Salah satu jalan keluar dari bahaya disintegrasi perekonomian kita, BI harus menghapus seluruh pinjaman off-share swasta dari peredaran. Untuk maksud tersebut tidak ada jalan lain selain dengan menghapus semua investasi dan deposito para konglomerat di luar negeri. Rasanya tidak tepat, bila BI membiarkan para konglomerat menyimpan valas mereka di luar negeri, sementara negara sedang mengalami kekurangan devisa. Apalagi mengingat sifat valas yang fungible, sehingga bukan tidak mungkin pinjaman tersebut tersalur secara efektif untuk melunasi hutang swasta. Sebagai kompensasi penghapusan valas tersebut, BI membayar konglomerat bersangkutan dalam rupiah atau dalam bentuk saham dalam investasi

 

2.26. Peran IMF

Kendati keperluan valas sekarang ini sangat mendesak, pinjaman IMF tidak diperlukan, terutama karena saat ini kita semakin tercengkram hutang valas swasta dan pemerintah yang sudah tidak terbayar lagi.

Sangat meragukan penggunaan hutang raksasa US$ 43 milyar dari IMF. Perlu ditekankan bahwa pentingnya merumuskan sebuah model moneter sebagai plan of action penggunaan pinjaman IMF tersebut, dan sebagai pegangan dari terciptanya kelak dana ekstra bagi perluasannya. Keraguan semakin kuat, mengingat team IMF sendiri ternyata juga menyaksikan dan mendukung berbagai tindakan moneter BI yang sungguh sangat menyesatkan. Letter of Intent, sekalipun telah diperbaiki, sama sekali belum bisa menjadi pegangan bagi reformasi moneter dan restrukturisasi perekonomian.

 

2.27. Kesimpulan

Uraian di atas bisa disimpulkan bahwa segala kemelut perekonomian sekarang ini tidak lepas dari kesalahan yang dilakukan BI. Meskipun demikian, untuk keluar dari kemelut ini, tentunya diperlukan juga reformasi di bidang non ekonomi. Aliansi keduanya diartikan sebagai reformasi in optima forma atau reformasi total.
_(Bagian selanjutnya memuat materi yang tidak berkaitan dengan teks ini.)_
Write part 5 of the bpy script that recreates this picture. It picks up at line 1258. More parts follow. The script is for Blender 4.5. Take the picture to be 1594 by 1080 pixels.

Sebagai akibat masih tersisanya pemerintahan sekarang dengan rezim lalu, reformasi in optima forma belum dan tidak mungkin terselesaikan secara tuntas oleh perangkat negara sekarang ini. Karena itu, diperlukan suatu wadah yang bisa menjadi saluran efektif dari suara-suara reformasi yang masih terus berlanjut. Hanya wadah inilah yang dapat mengisi kekosongan untuk menghilangkan kemacetan-kemacetan dewasa ini.